▶ _Aim_
Would you transcribe the whole listing exactly, minus its pictures?

···

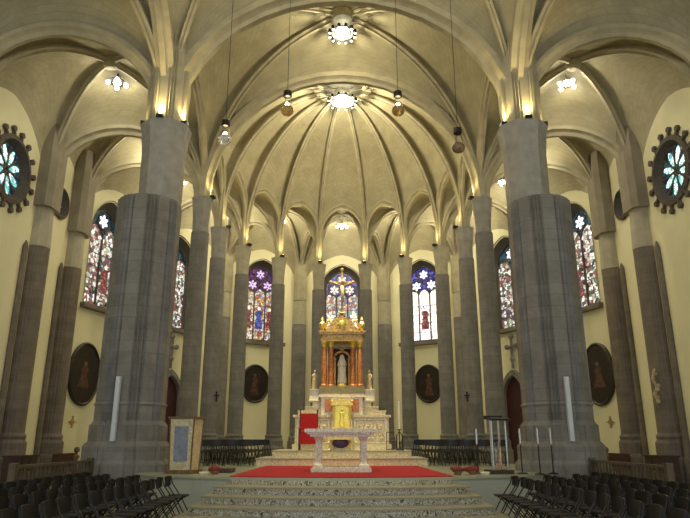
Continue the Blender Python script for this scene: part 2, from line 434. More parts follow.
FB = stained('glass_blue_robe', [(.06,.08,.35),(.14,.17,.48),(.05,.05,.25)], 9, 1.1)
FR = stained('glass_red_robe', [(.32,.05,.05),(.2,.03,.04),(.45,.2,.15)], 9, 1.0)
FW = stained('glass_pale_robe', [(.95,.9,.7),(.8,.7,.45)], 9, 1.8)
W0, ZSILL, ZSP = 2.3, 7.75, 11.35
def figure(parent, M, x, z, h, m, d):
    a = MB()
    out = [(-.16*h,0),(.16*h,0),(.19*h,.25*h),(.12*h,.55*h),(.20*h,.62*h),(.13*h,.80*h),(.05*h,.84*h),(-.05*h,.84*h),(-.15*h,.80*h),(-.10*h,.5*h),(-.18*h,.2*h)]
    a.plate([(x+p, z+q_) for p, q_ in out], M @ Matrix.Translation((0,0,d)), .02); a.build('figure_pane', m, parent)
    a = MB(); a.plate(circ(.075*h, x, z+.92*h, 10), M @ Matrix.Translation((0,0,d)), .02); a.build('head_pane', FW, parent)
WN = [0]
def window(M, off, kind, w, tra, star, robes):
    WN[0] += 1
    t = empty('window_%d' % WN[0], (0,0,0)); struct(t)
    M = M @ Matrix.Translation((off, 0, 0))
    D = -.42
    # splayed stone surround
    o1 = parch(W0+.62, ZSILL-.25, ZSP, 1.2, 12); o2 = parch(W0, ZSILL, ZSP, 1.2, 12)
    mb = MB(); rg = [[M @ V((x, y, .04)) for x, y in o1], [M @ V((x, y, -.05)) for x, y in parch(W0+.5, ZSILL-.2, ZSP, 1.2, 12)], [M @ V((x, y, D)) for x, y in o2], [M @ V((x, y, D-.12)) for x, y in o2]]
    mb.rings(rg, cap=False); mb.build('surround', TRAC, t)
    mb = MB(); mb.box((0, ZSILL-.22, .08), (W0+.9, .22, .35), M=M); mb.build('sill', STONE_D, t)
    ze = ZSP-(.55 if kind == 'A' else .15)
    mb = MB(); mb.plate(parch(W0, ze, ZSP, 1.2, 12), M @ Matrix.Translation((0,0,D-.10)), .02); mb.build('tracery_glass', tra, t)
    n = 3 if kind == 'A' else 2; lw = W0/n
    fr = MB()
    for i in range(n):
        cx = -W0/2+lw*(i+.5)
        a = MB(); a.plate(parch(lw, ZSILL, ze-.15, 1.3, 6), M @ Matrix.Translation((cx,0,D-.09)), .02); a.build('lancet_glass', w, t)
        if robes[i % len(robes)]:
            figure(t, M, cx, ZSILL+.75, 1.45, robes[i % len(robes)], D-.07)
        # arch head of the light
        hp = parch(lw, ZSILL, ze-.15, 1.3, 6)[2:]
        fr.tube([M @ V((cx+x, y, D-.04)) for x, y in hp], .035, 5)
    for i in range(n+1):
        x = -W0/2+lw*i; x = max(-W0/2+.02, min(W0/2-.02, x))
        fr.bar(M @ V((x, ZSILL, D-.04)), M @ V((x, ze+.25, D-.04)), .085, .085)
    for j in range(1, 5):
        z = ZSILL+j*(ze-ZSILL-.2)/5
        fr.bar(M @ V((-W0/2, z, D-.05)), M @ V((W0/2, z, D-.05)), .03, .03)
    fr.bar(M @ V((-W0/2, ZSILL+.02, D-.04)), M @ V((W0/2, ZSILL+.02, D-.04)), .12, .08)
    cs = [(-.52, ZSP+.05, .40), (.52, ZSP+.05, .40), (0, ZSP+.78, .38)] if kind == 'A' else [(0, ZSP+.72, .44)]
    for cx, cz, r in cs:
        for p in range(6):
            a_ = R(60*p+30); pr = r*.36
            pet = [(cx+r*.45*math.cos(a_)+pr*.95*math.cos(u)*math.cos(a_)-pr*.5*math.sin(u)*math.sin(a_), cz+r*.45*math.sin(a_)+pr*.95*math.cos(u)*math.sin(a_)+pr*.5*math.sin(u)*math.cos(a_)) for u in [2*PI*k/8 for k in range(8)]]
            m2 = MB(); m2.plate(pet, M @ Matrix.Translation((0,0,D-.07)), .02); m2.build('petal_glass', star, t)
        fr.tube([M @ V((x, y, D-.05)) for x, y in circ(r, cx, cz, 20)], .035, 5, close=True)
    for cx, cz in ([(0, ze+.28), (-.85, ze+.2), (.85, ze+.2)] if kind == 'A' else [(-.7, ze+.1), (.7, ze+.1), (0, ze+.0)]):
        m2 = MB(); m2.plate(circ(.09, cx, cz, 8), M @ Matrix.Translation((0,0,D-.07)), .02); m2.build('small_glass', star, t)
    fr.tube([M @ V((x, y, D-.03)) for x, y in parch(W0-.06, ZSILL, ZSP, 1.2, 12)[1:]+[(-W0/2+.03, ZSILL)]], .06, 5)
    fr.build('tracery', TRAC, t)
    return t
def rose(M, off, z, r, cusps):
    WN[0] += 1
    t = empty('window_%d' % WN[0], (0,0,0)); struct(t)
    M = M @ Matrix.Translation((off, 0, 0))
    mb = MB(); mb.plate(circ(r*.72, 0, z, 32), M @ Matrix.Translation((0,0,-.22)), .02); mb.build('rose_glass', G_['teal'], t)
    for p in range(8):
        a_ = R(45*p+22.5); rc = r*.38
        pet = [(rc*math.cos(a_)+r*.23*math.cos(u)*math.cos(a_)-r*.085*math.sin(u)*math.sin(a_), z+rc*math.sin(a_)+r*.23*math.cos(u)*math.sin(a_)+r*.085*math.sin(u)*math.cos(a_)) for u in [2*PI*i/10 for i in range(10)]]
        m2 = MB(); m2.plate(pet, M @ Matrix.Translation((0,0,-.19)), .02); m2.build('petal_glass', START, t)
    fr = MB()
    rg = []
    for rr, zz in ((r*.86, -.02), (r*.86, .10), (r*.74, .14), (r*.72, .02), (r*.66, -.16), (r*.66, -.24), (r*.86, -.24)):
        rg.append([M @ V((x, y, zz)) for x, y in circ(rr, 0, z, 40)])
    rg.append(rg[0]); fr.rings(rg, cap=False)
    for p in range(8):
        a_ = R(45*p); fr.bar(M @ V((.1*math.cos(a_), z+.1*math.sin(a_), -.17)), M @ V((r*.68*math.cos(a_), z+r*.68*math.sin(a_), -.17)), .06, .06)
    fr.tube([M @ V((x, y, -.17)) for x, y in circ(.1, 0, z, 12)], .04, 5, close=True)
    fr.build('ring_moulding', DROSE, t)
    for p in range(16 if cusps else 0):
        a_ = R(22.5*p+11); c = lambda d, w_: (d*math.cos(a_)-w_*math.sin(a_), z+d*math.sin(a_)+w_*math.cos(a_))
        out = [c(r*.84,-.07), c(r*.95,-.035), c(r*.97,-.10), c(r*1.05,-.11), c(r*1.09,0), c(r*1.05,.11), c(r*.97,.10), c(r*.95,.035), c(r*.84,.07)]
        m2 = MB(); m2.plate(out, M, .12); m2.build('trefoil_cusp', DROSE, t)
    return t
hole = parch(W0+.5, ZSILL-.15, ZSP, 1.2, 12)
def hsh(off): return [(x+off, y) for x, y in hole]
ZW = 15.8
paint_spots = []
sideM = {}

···

▶ _Expected answer_
Continue the Blender Python script for this scene: part 2, from line 434. More parts follow.
FB = stained('glass_blue_robe', [(.06,.08,.35),(.14,.17,.48),(.05,.05,.25)], 9, 1.1)
FR = stained('glass_red_robe', [(.32,.05,.05),(.2,.03,.04),(.45,.2,.15)], 9, 1.0)
FW = stained('glass_pale_robe', [(.95,.9,.7),(.8,.7,.45)], 9, 1.8)
W0, ZSILL, ZSP = 2.3, 7.75, 11.35
def figure(parent, M, x, z, h, m, d):
    a = MB()
    out = [(-.16*h,0),(.16*h,0),(.19*h,.25*h),(.12*h,.55*h),(.20*h,.62*h),(.13*h,.80*h),(.05*h,.84*h),(-.05*h,.84*h),(-.15*h,.80*h),(-.10*h,.5*h),(-.18*h,.2*h)]
    a.plate([(x+p, z+q_) for p, q_ in out], M @ Matrix.Translation((0,0,d)), .02); a.build('figure_pane', m, parent)
    a = MB(); a.plate(circ(.075*h, x, z+.92*h, 10), M @ Matrix.Translation((0,0,d)), .02); a.build('head_pane', FW, parent)
WN = [0]
def window(M, off, kind, w, tra, star, robes):
    WN[0] += 1
    t = empty('window_%d' % WN[0], (0,0,0)); struct(t)
    M = M @ Matrix.Translation((off, 0, 0))
    D = -.42
    # splayed stone surround
    o1 = parch(W0+.62, ZSILL-.25, ZSP, 1.2, 12); o2 = parch(W0, ZSILL, ZSP, 1.2, 12)
    mb = MB(); rg = [[M @ V((x, y, .04)) for x, y in o1], [M @ V((x, y, -.05)) for x, y in parch(W0+.5, ZSILL-.2, ZSP, 1.2, 12)], [M @ V((x, y, D)) for x, y in o2], [M @ V((x, y, D-.12)) for x, y in o2]]
    mb.rings(rg, cap=False); mb.build('surround', TRAC, t)
    mb = MB(); mb.box((0, ZSILL-.22, .08), (W0+.9, .22, .35), M=M); mb.build('sill', STONE_D, t)
    ze = ZSP-(.55 if kind == 'A' else .15)
    mb = MB(); mb.plate(parch(W0, ze, ZSP, 1.2, 12), M @ Matrix.Translation((0,0,D-.10)), .02); mb.build('tracery_glass', tra, t)
    n = 3 if kind == 'A' else 2; lw = W0/n
    fr = MB()
    for i in range(n):
        cx = -W0/2+lw*(i+.5)
        a = MB(); a.plate(parch(lw, ZSILL, ze-.15, 1.3, 6), M @ Matrix.Translation((cx,0,D-.09)), .02); a.build('lancet_glass', w, t)
        if robes[i % len(robes)]:
            figure(t, M, cx, ZSILL+.75, 1.45, robes[i % len(robes)], D-.07)
        # arch head of the light
        hp = parch(lw, ZSILL, ze-.15, 1.3, 6)[2:]
        fr.tube([M @ V((cx+x, y, D-.04)) for x, y in hp], .035, 5)
    for i in range(n+1):
        x = -W0/2+lw*i; x = max(-W0/2+.02, min(W0/2-.02, x))
        fr.bar(M @ V((x, ZSILL, D-.04)), M @ V((x, ze+.25, D-.04)), .085, .085)
    for j in range(1, 5):
        z = ZSILL+j*(ze-ZSILL-.2)/5
        fr.bar(M @ V((-W0/2, z, D-.05)), M @ V((W0/2, z, D-.05)), .03, .03)
    fr.bar(M @ V((-W0/2, ZSILL+.02, D-.04)), M @ V((W0/2, ZSILL+.02, D-.04)), .12, .08)
    cs = [(-.52, ZSP+.05, .40), (.52, ZSP+.05, .40), (0, ZSP+.78, .38)] if kind == 'A' else [(0, ZSP+.72, .44)]
    for cx, cz, r in cs:
        for p in range(6):
            a_ = R(60*p+30); pr = r*.36
            pet = [(cx+r*.45*math.cos(a_)+pr*.95*math.cos(u)*math.cos(a_)-pr*.5*math.sin(u)*math.sin(a_), cz+r*.45*math.sin(a_)+pr*.95*math.cos(u)*math.sin(a_)+pr*.5*math.sin(u)*math.cos(a_)) for u in [2*PI*k/8 for k in range(8)]]
            m2 = MB(); m2.plate(pet, M @ Matrix.Translation((0,0,D-.07)), .02); m2.build('petal_glass', star, t)
        fr.tube([M @ V((x, y, D-.05)) for x, y in circ(r, cx, cz, 20)], .035, 5, close=True)
    for cx, cz in ([(0, ze+.28), (-.85, ze+.2), (.85, ze+.2)] if kind == 'A' else [(-.7, ze+.1), (.7, ze+.1), (0, ze+.0)]):
        m2 = MB(); m2.plate(circ(.09, cx, cz, 8), M @ Matrix.Translation((0,0,D-.07)), .02); m2.build('small_glass', star, t)
    fr.tube([M @ V((x, y, D-.03)) for x, y in parch(W0-.06, ZSILL, ZSP, 1.2, 12)[1:]+[(-W0/2+.03, ZSILL)]], .06, 5)
    fr.build('tracery', TRAC, t)
    return t
def rose(M, off, z, r, cusps):
    WN[0] += 1
    t = empty('window_%d' % WN[0], (0,0,0)); struct(t)
    M = M @ Matrix.Translation((off, 0, 0))
    mb = MB(); mb.plate(circ(r*.72, 0, z, 32), M @ Matrix.Translation((0,0,-.22)), .02); mb.build('rose_glass', G_['teal'], t)
    for p in range(8):
        a_ = R(45*p+22.5); rc = r*.38
        pet = [(rc*math.cos(a_)+r*.23*math.cos(u)*math.cos(a_)-r*.085*math.sin(u)*math.sin(a_), z+rc*math.sin(a_)+r*.23*math.cos(u)*math.sin(a_)+r*.085*math.sin(u)*math.cos(a_)) for u in [2*PI*i/10 for i in range(10)]]
        m2 = MB(); m2.plate(pet, M @ Matrix.Translation((0,0,-.19)), .02); m2.build('petal_glass', START, t)
    fr = MB()
    rg = []
    for rr, zz in ((r*.86, -.02), (r*.86, .10), (r*.74, .14), (r*.72, .02), (r*.66, -.16), (r*.66, -.24), (r*.86, -.24)):
        rg.append([M @ V((x, y, zz)) for x, y in circ(rr, 0, z, 40)])
    rg.append(rg[0]); fr.rings(rg, cap=False)
    for p in range(8):
        a_ = R(45*p); fr.bar(M @ V((.1*math.cos(a_), z+.1*math.sin(a_), -.17)), M @ V((r*.68*math.cos(a_), z+r*.68*math.sin(a_), -.17)), .06, .06)
    fr.tube([M @ V((x, y, -.17)) for x, y in circ(.1, 0, z, 12)], .04, 5, close=True)
    fr.build('ring_moulding', DROSE, t)
    for p in range(16 if cusps else 0):
        a_ = R(22.5*p+11); c = lambda d, w_: (d*math.cos(a_)-w_*math.sin(a_), z+d*math.sin(a_)+w_*math.cos(a_))
        out = [c(r*.84,-.07), c(r*.95,-.035), c(r*.97,-.10), c(r*1.05,-.11), c(r*1.09,0), c(r*1.05,.11), c(r*.97,.10), c(r*.95,.035), c(r*.84,.07)]
        m2 = MB(); m2.plate(out, M, .12); m2.build('trefoil_cusp', DROSE, t)
    return t
hole = parch(W0+.5, ZSILL-.15, ZSP, 1.2, 12)
def hsh(off): return [(x+off, y) for x, y in hole]
ZW = 15.8
paint_spots = []
sideM = {}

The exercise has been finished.